Bauwerk
Nasjonalmuseet - Arkitektur
Sverre Fehn - Oslo (N) - 2008
Urhütte im Glashaus
Sverre Fehns Anbau für das Architekturmuseum in Oslo
In den vergangenen Wochen wurden in Oslo zwei wichtige Kulturbauten eröffnet: das neue Opernhaus von Snøhetta und das Architekturmuseum. Dieses befindet sich in einem Altbau, den der 83-jährige norwegische Pritzker-Preis-Träger Sverre Fehn um einen Anbau erweitert hat.

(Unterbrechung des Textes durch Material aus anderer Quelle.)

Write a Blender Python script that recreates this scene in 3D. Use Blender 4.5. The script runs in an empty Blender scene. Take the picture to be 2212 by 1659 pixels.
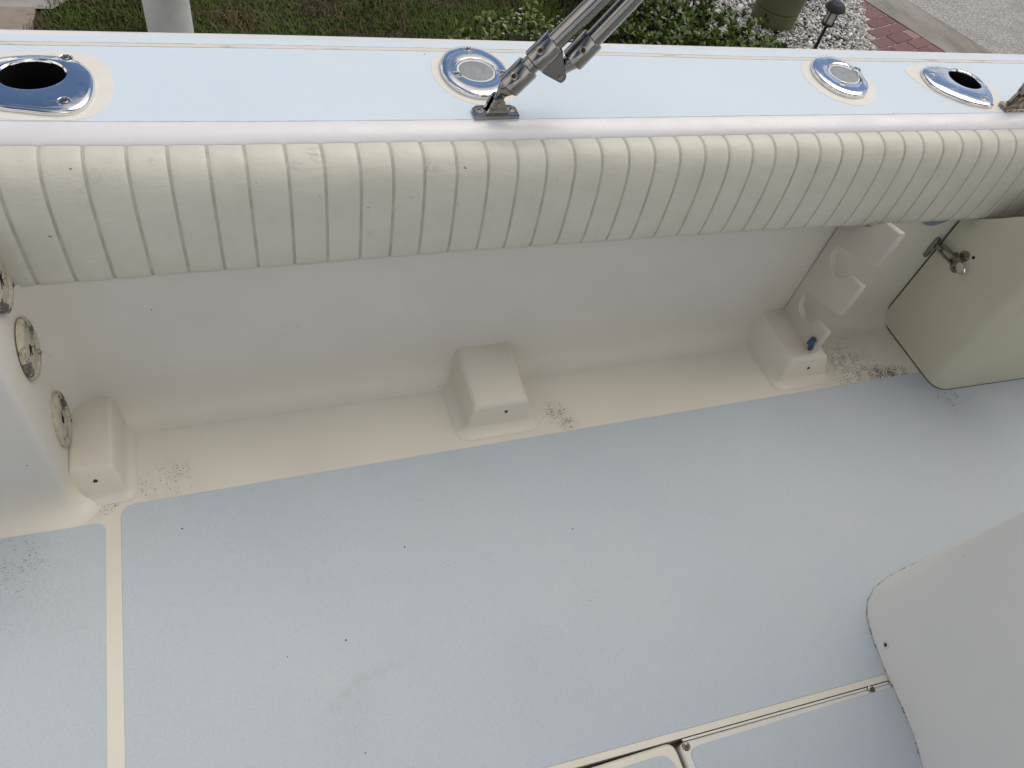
import bpy, bmesh, math, random
import numpy as np
from mathutils import Vector, Matrix
random.seed(7); RNG = np.random.default_rng(7)
S = bpy.context.scene
COL = S.collection
# ------------------------------------------------------------------ camera
cam_d = bpy.data.cameras.new('camera'); cam = bpy.data.objects.new('camera', cam_d); COL.objects.link(cam)
RR = ((0.93915583, -0.13406929, 0.31624635), (-0.29576715, -0.78380285, 0.54605392), (0.17466573, -0.606365, -0.77576631))
M = Matrix.Identity(4)
for i in range(3):
    M[i][0] = RR[i][0]; M[i][1] = -RR[i][1]; M[i][2] = -RR[i][2]
M[0][3], M[1][3], M[2][3] = 0.0, 0.0, 1.55
cam.matrix_world = M
cam_d.sensor_fit = 'HORIZONTAL'; cam_d.sensor_width = 36.0; cam_d.lens = 36.0 * 1650.0 / 2212.0
cam_d.clip_start = 0.02; cam_d.clip_end = 600.0
S.camera = cam
# ------------------------------------------------------------------ sky, sun, exposure
SUN_EL, SUN_AZ = math.radians(58), math.radians(62)      # azimuth from +Y clockwise
SKY_STRENGTH = 0.075
W = bpy.data.worlds.new('World'); S.world = W; W.use_nodes = True
wn, wl = W.node_tree.nodes, W.node_tree.links
wn.clear()
w_out = wn.new('ShaderNodeOutputWorld'); w_bg = wn.new('ShaderNodeBackground'); w_bg.inputs['Strength'].default_value = SKY_STRENGTH
sky = wn.new('ShaderNodeTexSky'); sky.sky_type = 'NISHITA'; sky.sun_disc = False
sky.sun_elevation = SUN_EL; sky.sun_rotation = SUN_AZ; sky.air_density = 1.0; sky.dust_density = 0.3; sky.ozone_density = 3.0
tc = wn.new('ShaderNodeTexCoord')
sep = wn.new('ShaderNodeSeparateXYZ'); wl.new(tc.outputs['Generated'], sep.inputs[0])
hz = wn.new('ShaderNodeMath'); hz.operation = 'ADD'; hz.inputs[1].default_value = 0.5
mx = wn.new('ShaderNodeMath'); mx.operation = 'MAXIMUM'; mx.inputs[1].default_value = 0.0
wl.new(sep.outputs['Z'], mx.inputs[0]); wl.new(mx.outputs[0], hz.inputs[0])
dv = wn.new('ShaderNodeVectorMath'); dv.operation = 'DIVIDE'
cmb = wn.new('ShaderNodeCombineXYZ')
for k in range(3): wl.new(hz.outputs[0], cmb.inputs[k])
wl.new(tc.outputs['Generated'], dv.inputs[0]); wl.new(cmb.outputs[0], dv.inputs[1])
cn = wn.new('ShaderNodeTexNoise'); cn.inputs['Scale'].default_value = 1.5; cn.inputs['Detail'].default_value = 9; cn.inputs['Roughness'].default_value = 0.55
cn.inputs['Distortion'].default_value = 0.35
cof = wn.new('ShaderNodeVectorMath'); cof.operation = 'ADD'; cof.inputs[1].default_value = (-0.769, -16.268, 1.870)
wl.new(dv.outputs[0], cof.inputs[0]); wl.new(cof.outputs[0], cn.inputs['Vector'])
cr = wn.new('ShaderNodeValToRGB'); cr.color_ramp.elements[0].position = 0.44; cr.color_ramp.elements[1].position = 0.60
wl.new(cn.outputs['Fac'], cr.inputs[0])
mixw = wn.new('ShaderNodeMix'); mixw.data_type = 'RGBA'
wl.new(cr.outputs[0], mixw.inputs[0]); wl.new(sky.outputs[0], mixw.inputs[6])
mixw.inputs[7].default_value = (15.5, 14.6, 13.4, 1)
wl.new(mixw.outputs[2], w_bg.inputs[0]); wl.new(w_bg.outputs[0], w_out.inputs[0])
sun_d = bpy.data.lights.new('sun', 'SUN'); sun_d.energy = 1.75; sun_d.angle = math.radians(50); sun_d.color = (1.0, 0.93, 0.83)
sun = bpy.data.objects.new('sun', sun_d); COL.objects.link(sun)
sd = Vector((math.sin(SUN_AZ) * math.cos(SUN_EL), math.cos(SUN_AZ) * math.cos(SUN_EL), math.sin(SUN_EL)))
sun.rotation_euler = sd.to_track_quat('Z', 'Y').to_euler()
S.view_settings.view_transform = 'Standard'; S.view_settings.look = 'None'
S.view_settings.exposure = 0.13; S.view_settings.gamma = 1.0; S.view_settings.use_curve_mapping = False

# ------------------------------------------------------------------ materials
class Mat:
    def __init__(s, name, rough=0.5, metal=0.0, color=(0.5, 0.5, 0.5)):
        s.m = bpy.data.materials.new(name); s.m.use_nodes = True
        s.n, s.l = s.m.node_tree.nodes, s.m.node_tree.links
        s.b = s.n['Principled BSDF']; s.b.inputs['Roughness'].default_value = rough; s.b.inputs['Metallic'].default_value = metal
        s.b.inputs['Base Color'].default_value = (*color, 1)
        s.c = None; s.tcn = s.n.new('ShaderNodeTexCoord'); s.geo = s.n.new('ShaderNodeNewGeometry'); s.bump_last = None
    def pos(s, obj=False): return s.tcn.outputs['Object'] if obj else s.geo.outputs['Position']
    def noise(s, scale, detail=4, rough=0.5, vec=None, stretch=None):
        t = s.n.new('ShaderNodeTexNoise'); t.inputs['Scale'].default_value = scale; t.inputs['Detail'].default_value = detail; t.inputs['Roughness'].default_value = rough
        v = vec or s.pos()
        if stretch:
            mp = s.n.new('ShaderNodeMapping'); mp.inputs['Scale'].default_value = stretch; s.l.new(v, mp.inputs[0]); v = mp.outputs[0]
        s.l.new(v, t.inputs['Vector']); return t.outputs['Fac']
    def vor(s, scale, feature='F1'):
        t = s.n.new('ShaderNodeTexVoronoi'); t.inputs['Scale'].default_value = scale; t.feature = feature
        s.l.new(s.pos(), t.inputs['Vector']); return t.outputs['Distance']
    def ramp(s, fac, a, b, lo=0.0, hi=1.0):
        t = s.n.new('ShaderNodeMapRange'); t.inputs[1].default_value = a; t.inputs[2].default_value = b; t.inputs[3].default_value = lo; t.inputs[4].default_value = hi
        t.interpolation_type = 'SMOOTHSTEP'
        s.l.new(fac, t.inputs[0]); return t.outputs[0]
    def math(s, op, a, b=None):
        t = s.n.new('ShaderNodeMath'); t.operation = op
        for i, v in enumerate((a, b)):
            if v is None: continue
            if isinstance(v, (int, float)): t.inputs[i].default_value = v
            else: s.l.new(v, t.inputs[i])
        return t.outputs[0]
    def col(s, c):
        if isinstance(c, tuple):
            r = s.n.new('ShaderNodeRGB'); r.outputs[0].default_value = (*c, 1); return r.outputs[0]
        return c
    def mix(s, fac, a, b):
        t = s.n.new('ShaderNodeMix'); t.data_type = 'RGBA'
        if isinstance(fac, (int, float)): t.inputs[0].default_value = fac
        else: s.l.new(fac, t.inputs[0])
        s.l.new(s.col(a), t.inputs[6]); s.l.new(s.col(b), t.inputs[7]); return t.outputs[2]
    def attr(s, name):
        t = s.n.new('ShaderNodeAttribute'); t.attribute_name = name; return t
    def base(s, c): s.l.new(s.col(c), s.b.inputs['Base Color']); return s
    def rough(s, f): s.l.new(f, s.b.inputs['Roughness']); return s
    def bump(s, h, strength=0.3, dist=0.001):
        t = s.n.new('ShaderNodeBump'); t.inputs['Strength'].default_value = strength; t.inputs['Distance'].default_value = dist
        s.l.new(h, t.inputs['Height'])
        if s.bump_last: s.l.new(s.bump_last, t.inputs['Normal'])
        s.bump_last = t.outputs[0]; s.l.new(t.outputs[0], s.b.inputs['Normal']); return s
    def spot(s, x, y, r, z=None):          # 1 at a stain's middle, 0 past radius r
        cx = s.n.new('ShaderNodeVectorMath'); cx.operation = 'DISTANCE'
        mp = s.n.new('ShaderNodeMapping'); mp.vector_type = 'POINT'; mp.inputs['Scale'].default_value = (1, 1, 0 if z is None else 1)
        s.l.new(s.pos(), mp.inputs[0]); s.l.new(mp.outputs[0], cx.inputs[0]); cx.inputs[1].default_value = (x, y, z or 0)
        return s.ramp(cx.outputs['Value'], r, 0.0)
    def speck(s, c, scale, lo, hi, dark):  # sparse dark flecks
        return s.mix(s.ramp(s.noise(scale, 2, 0.6), lo, hi), c, dark)

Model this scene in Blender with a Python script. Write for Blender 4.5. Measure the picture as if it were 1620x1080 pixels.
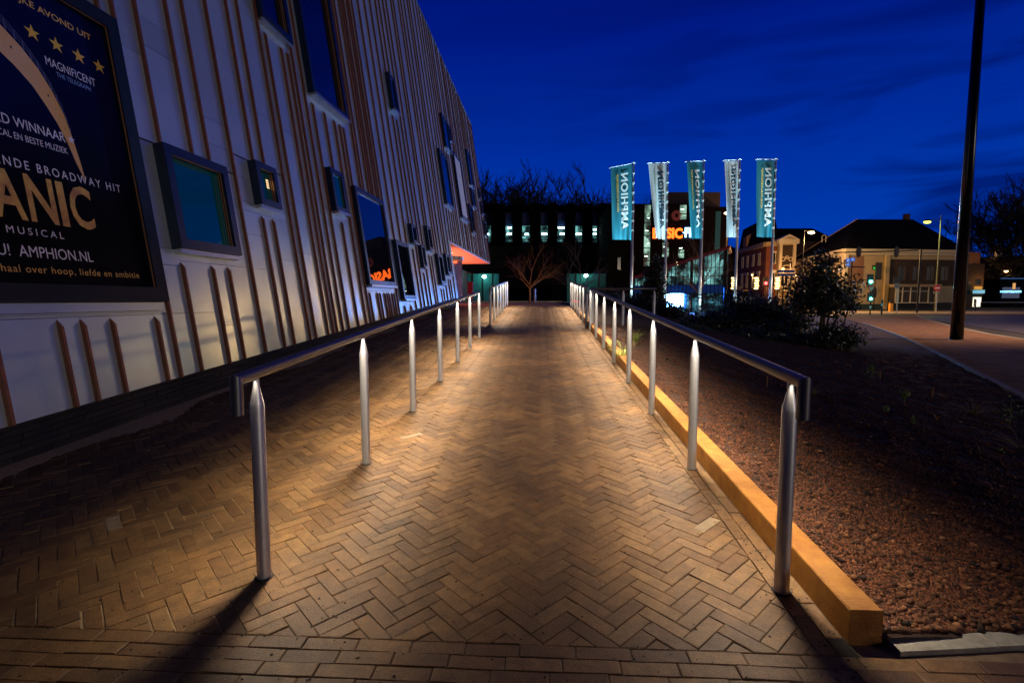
import bpy, math, random
import numpy as np
from mathutils import Vector, Matrix
random.seed(11); rng = np.random.default_rng(11)
for o in list(bpy.data.objects): bpy.data.objects.remove(o)
sc = bpy.context.scene; col = sc.collection

# ------------------------------------------------------------------ camera, world, exposure
F, YH = 810.0, 474.0                       # focal length in pixels of a 1620 px wide picture, horizon row
TH = math.atan((540-YH)/F); YAW = math.radians(3.085)
cam_d = bpy.data.cameras.new('camera'); cam = bpy.data.objects.new('camera', cam_d); col.objects.link(cam)
cam_d.sensor_width = 36; cam_d.lens = 18.0; cam_d.clip_start = .05; cam_d.clip_end = 900
cam.rotation_euler = (math.pi/2-TH, 0, YAW); cam.location = (0, 0, 0)
sc.camera = cam
sc.view_settings.view_transform = 'Standard'; sc.view_settings.look = 'None'
sc.view_settings.gamma = 1; sc.view_settings.exposure = 0; sc.view_settings.use_curve_mapping = False
try:
    sc.cycles.use_denoising = True; sc.cycles.denoiser = 'OPENIMAGEDENOISE'
    sc.cycles.sample_clamp_indirect = 4; sc.cycles.max_bounces = 6; sc.cycles.use_light_tree = True
    sc.cycles.caustics_reflective = False; sc.cycles.caustics_refractive = False
except Exception: pass

W = bpy.data.worlds.new('World'); sc.world = W; W.use_nodes = True
nt = W.node_tree; nt.nodes.clear(); N = nt.nodes.new; Lk = nt.links.new
out = N('ShaderNodeOutputWorld'); bg = N('ShaderNodeBackground'); Lk(bg.outputs[0], out.inputs[0])
tc = N('ShaderNodeTexCoord'); sx = N('ShaderNodeSeparateXYZ'); Lk(tc.outputs['Generated'], sx.inputs[0])
ramp = N('ShaderNodeValToRGB'); Lk(sx.outputs['Z'], ramp.inputs[0])
cr = ramp.color_ramp; cr.elements[0].position = 0; cr.elements[0].color = (0.0002, .050, .42, 1)
for p, c in ((.12, (.0, .040, .385, 1)), (.27, (.0, .0245, .320, 1)), (.43, (.0, .0100, .222, 1)), (.56, (.0, .0042, .140, 1))):
    e = cr.elements.new(p); e.color = c
cr.elements[-1].position = .85; cr.elements[-1].color = (.0, .002, .055, 1)
mp = N('ShaderNodeMapping'); mp.inputs['Scale'].default_value = (1.5, 1.5, 9.5); mp.inputs['Rotation'].default_value = (.03, -.10, .3)
Lk(tc.outputs['Generated'], mp.inputs[0])
nz = N('ShaderNodeTexNoise'); nz.inputs['Scale'].default_value = 1.9; nz.inputs['Detail'].default_value = 5; nz.inputs['Roughness'].default_value = .5
nz.inputs['Distortion'].default_value = .5
Lk(mp.outputs[0], nz.inputs['Vector'])
cr2 = N('ShaderNodeValToRGB'); Lk(nz.outputs['Fac'], cr2.inputs[0])
cr2.color_ramp.elements[0].position = .44; cr2.color_ramp.elements[0].color = (1, 1, 1, 1)
cr2.color_ramp.elements[1].position = .60; cr2.color_ramp.elements[1].color = (.20, .22, .36, 1)
# clouds lie low in the sky and to the right (east)
m1 = N('ShaderNodeMapRange'); m1.inputs['From Min'].default_value = .62; m1.inputs['From Max'].default_value = .02
m1.inputs['To Min'].default_value = .30; m1.inputs['To Max'].default_value = 1
Lk(sx.outputs['Z'], m1.inputs['Value'])
m2 = N('ShaderNodeMapRange'); m2.inputs['From Min'].default_value = .0; m2.inputs['From Max'].default_value = .6
m2.inputs['To Min'].default_value = .25; m2.inputs['To Max'].default_value = 1.0
Lk(sx.outputs['X'], m2.inputs['Value'])
mm = N('ShaderNodeMath'); mm.operation = 'MULTIPLY'; Lk(m1.outputs[0], mm.inputs[0]); Lk(m2.outputs[0], mm.inputs[1])
mul = N('ShaderNodeMixRGB'); mul.blend_type = 'MULTIPLY'; Lk(mm.outputs[0], mul.inputs[0])
Lk(ramp.outputs[0], mul.inputs[1]); Lk(cr2.outputs[0], mul.inputs[2])
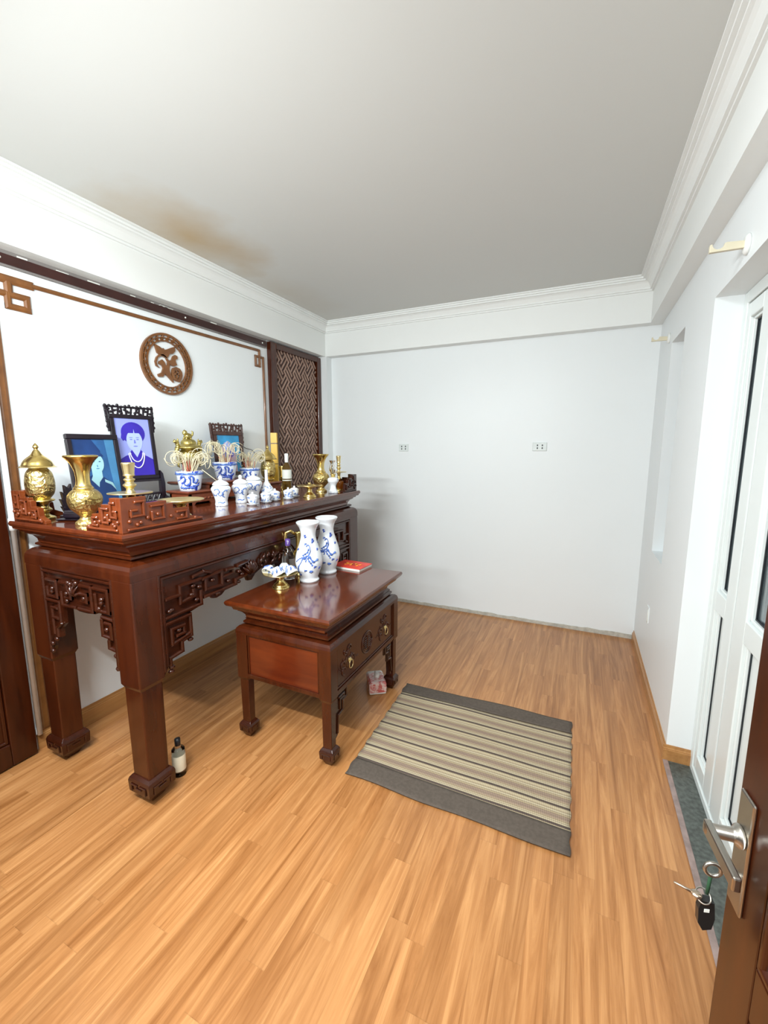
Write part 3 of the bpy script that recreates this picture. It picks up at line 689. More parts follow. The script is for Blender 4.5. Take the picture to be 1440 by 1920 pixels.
for cy_ in (1.838, 2.288):
    h = MB(); h.lathe([(.001, 0), (.016, 0), (.013, .004), (.006, .007), (.005, .012), (.001, .013)], seg=16); h.v = [(BX1-.012+c_, cy_+a, .492+b_) for a, b_, c_ in h.v]
    h.tube([(BX1-.002, cy_+.020*sin(2*pi*i/24), .470-.001+.023*cos(2*pi*i/24)) for i in range(24)], .0026, 6, closed=True)
    h.build('ring_pull', 'brass_bright', dr, O)
for s0, u0 in ((1, BY0+.064), (-1, BY1-.064)):
    q = MB(); Pq = front(BX1-.010)
    pr = [(0, .37), (.115, .37), (.115, .30), (.075, .293), (.075, .24), (.030, .232), (.020, .13), (0, .12)]
    q.prism([(u0+s0*u, v) for u, v in pr], Pq, -.018, -.008)
    for p in ([(.012, .358), (.105, .358), (.105, .308), (.066, .302), (.066, .250), (.022, .242), (.012, .15)], [(.03, .335), (.08, .335), (.08, .318), (.04, .318), (.04, .27)]): q.path(lambda u, v, d: Pq(u, v, d-.008), [(u0+s0*u, v) for u, v in p], .011, .009)
    q.build('spandrel', 'rosewood_carved', sm, O)

# ------------------------------------------------------------------ vessels
def vessel(name, loc, label, cat, group=None, rot=0): return thing(name, loc, label, cat, group, rot)
ZT = 1.2605
# brass lidded urns
def lidded_urn(loc, label, s=1.0):
    t = vessel('brass_urn', loc, label, 'urn', 'lidded brass urns')
    pr = smoothprof([(.052,0),(.050,.012),(.030,.022),(.026,.035),(.040,.050),(.028,.065),(.030,.082),(.046,.092),(.056,.098),(.050,.106)], 4)
    MB().lathe([(r*s, z*s) for r, z in pr], seg=24, cap=True).build('foot', 'brass', t)
    pr = smoothprof([(.034,.104),(.056,.135),(.063,.180),(.056,.235),(.040,.262),(.036,.270)], 5)
    MB().lathe([(r*s, z*s) for r, z in pr], seg=28, cap=True).build('bowl', 'brass_engraved', t)
    pr = smoothprof([(.083,.268),(.070,.276),(.058,.300),(.040,.318),(.026,.330),(.014,.350),(.008,.360),(.013,.368),(.010,.378),(.001,.390)], 4)
    MB().lathe([(r*s, z*s) for r, z in [(.001,.266)]+pr], seg=28).build('lid', 'brass', t)
    return t
lidded_urn((-2.330, 1.140, ZT), 'lidded brass urn on the left end of the altar top', .93)
lidded_urn((-2.28, 2.712, ZT), 'lidded brass urn towards the right of the altar, beside the wine bottle', .93)
# brass vases
def brass_vase(loc, s, label):
    t = vessel('brass_vase', loc, label, 'vase', 'brass vases')
    pr = smoothprof([(.046,0),(.044,.012),(.030,.024),(.025,.036),(.038,.052),(.058,.075),(.067,.105),(.065,.130),(.051,.150),(.036,.160)], 5)
    MB().lathe([(r*s, z*s) for r, z in pr], seg=32, cap=True).build('body', 'brass_engraved', t)
    pr = smoothprof([(.037,.156),(.039,.164),(.030,.178),(.027,.205),(.031,.240),(.045,.275),(.064,.298),(.066,.305),(.060,.306),(.040,.272),(.024,.235),(.022,.180)], 5)
    MB().lathe([(r*s, z*s) for r, z in pr], seg=32).build('neck', 'brass', t)
    return t
brass_vase((-2.005, 1.148, ZT), 1.0, 'engraved brass vase with flared mouth on the near end of the altar')
brass_vase((-1.84, 2.805, ZT), .95, 'engraved brass vase near the far right end of the altar')
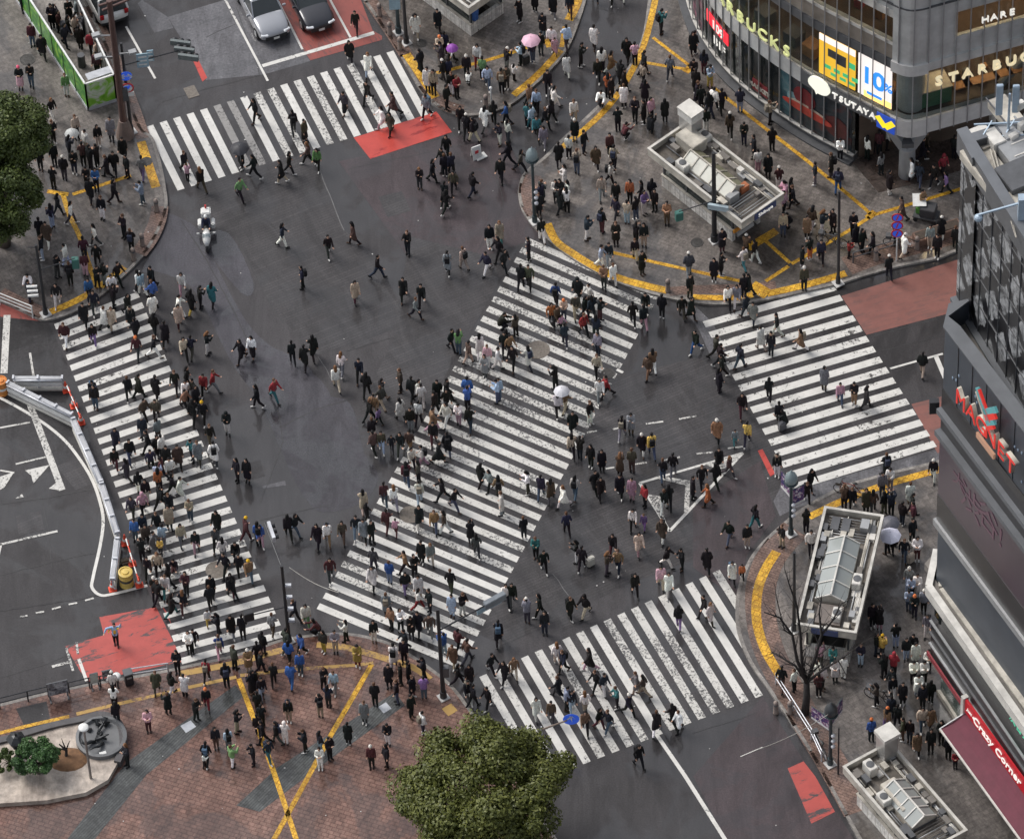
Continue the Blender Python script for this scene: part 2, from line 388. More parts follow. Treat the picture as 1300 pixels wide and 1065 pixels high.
# kerb stones: an upstanding strip just inside each edge, 4 mm proud
KERBS = [K_TL[1:21], K_B[1:15], K_C[1:28], K_D[1:20], K_E[1:21]]
for L in KERBS:
    S = smooth(L, 4)
    q = [at(x, y, 0) for x, y in S]; mb = MB()
    for i in range(len(q) - 1):
        a, b = q[i], q[i + 1]; d = (b - a); ln = d.length; d.normalize()
        nr = Vector((-d.y, d.x, 0))
        mb.bar(Vector((a.x, a.y, 0.067)) , Vector((b.x, b.y, 0.067)), 0.17, 0.134 + 0.0)
    struct(mb.build('kerb', KERB))
# gutter band of smoother darker asphalt beside the kerbs
for L in KERBS:
    pass
# brown brick strips that edge the grey pavements
ZP = KH + 0.004
ribbon('pavement_edging', smooth([(112, 8), (143, 72), (166, 130), (182, 176)]), 0.75, BRICK_EDGE, ZP)
ribbon('pavement_edging', smooth([(203, 262), (200, 280), (190, 303), (176, 322)]), 0.9, BRICK_EDGE, ZP)
ribbon('pavement_edging', smooth([(0, 372), (28, 386), (55, 398)]), 0.8, BRICK_EDGE, ZP)
ribbon('pavement_edging', smooth([(469, 0), (505, 53), (540, 109), (556, 126), (570, 136), (588, 140)]), 0.75, BRICK_EDGE, ZP)
ribbon('pavement_edging', smooth([(676, 222), (670, 240), (672, 257), (680, 272)]), 0.95, BRICK_EDGE, ZP)
ribbon('pavement_edging', smooth([(850, 370), (880, 368), (940, 366), (985, 362)]), 0.6, BRICK_EDGE, ZP)
ribbon('pavement_edging', smooth([(1075, 338), (1110, 325), (1150, 314), (1216, 296), (1260, 280)]), 1.3, BRICK_EDGE, ZP)
ribbon('pavement_edging', smooth([(1010, 672), (990, 692), (975, 715), (966, 745), (966, 780), (972, 812), (985, 845), (1005, 880), (1030, 925), (1060, 975), (1090, 1030)]), 1.5, BRICK_EDGE, ZP)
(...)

29. April 2008 - Anneke Bokern
Oslo gilt nicht gerade als aufregende Stadt. Bei einer Umfrage des Internet-Reiseportals Tripadvisor wurde die norwegische Hauptstadt kürzlich zur drittteuersten und zweitlangweiligsten Stadt Europas gewählt. Vielleicht geht es den Norwegern einfach zu gut. Dank üppigen Ölvorkommen floriert die Wirtschaft, und die Arbeitslosenzahlen sind niedrig. Aus so etwas entstehen kaum städtische Brüche oder aufmüpfige Subkulturen, die andere Städte spannend machen. Schon gar nicht in Skandinavien. Was daraus in Oslo aber durchaus resultiert, ist eine ganze Reihe neuer Kulturbauten von bekannten Architekten – allen voran das neue Opernhaus von Snøhetta, das Anfang April eröffnet wurde und von dem man sich ganz offensichtlich einen Bilbao-Effekt erhofft. Ihm ging Anfang 2006 das Nobel Peace Center mit einem neuen Interieur des britischen Architekten David Adjaye voraus. Und als wäre das noch nicht genug, wurde nun auch noch ein neues Architekturmuseum eröffnet, mit einem Anbau nach den Plänen des norwegischen Pritzker-Preis-Trägers Sverre Fehn, dem auch die Eröffnungsausstellung gewidmet ist.
Geschenkter Gaul
Im Gegensatz zum Londoner Jungstar Adjaye ist der 1924 geborene Fehn ein Architekturveteran. Sein Pavillon, der an einen Altbau im Stadtzentrum anschliesst, nimmt sich im Vergleich zu dem von einem trendigen Innenleben geprägten Nobel Peace Center oder zur ikonenhaften Snøhetta-Oper denn auch eher zurückhaltend aus. Passanten zeigt das kleine Bauwerk die kalte Schulter in Form von mannshohen, geschlossenen Betonwänden, die als Reminiszenz an die dicken Mauern der benachbarten Burg zu verstehen sind. Sie umgeben einen Glaskubus, dessen obere Hälfte mit Sonnenschutz-Lamellen bedeckt ist, und sind nur an wenigen Stellen aufgeklappt, so dass man eine Vorahnung vom Raum dahinter bekommt. Der Zugang zum Pavillon führt durch den zweistöckigen klassizistischen Altbau, an den er anschliesst und der 1830 von Christian Heinrich Grosch für die Nationalbank errichtet wurde.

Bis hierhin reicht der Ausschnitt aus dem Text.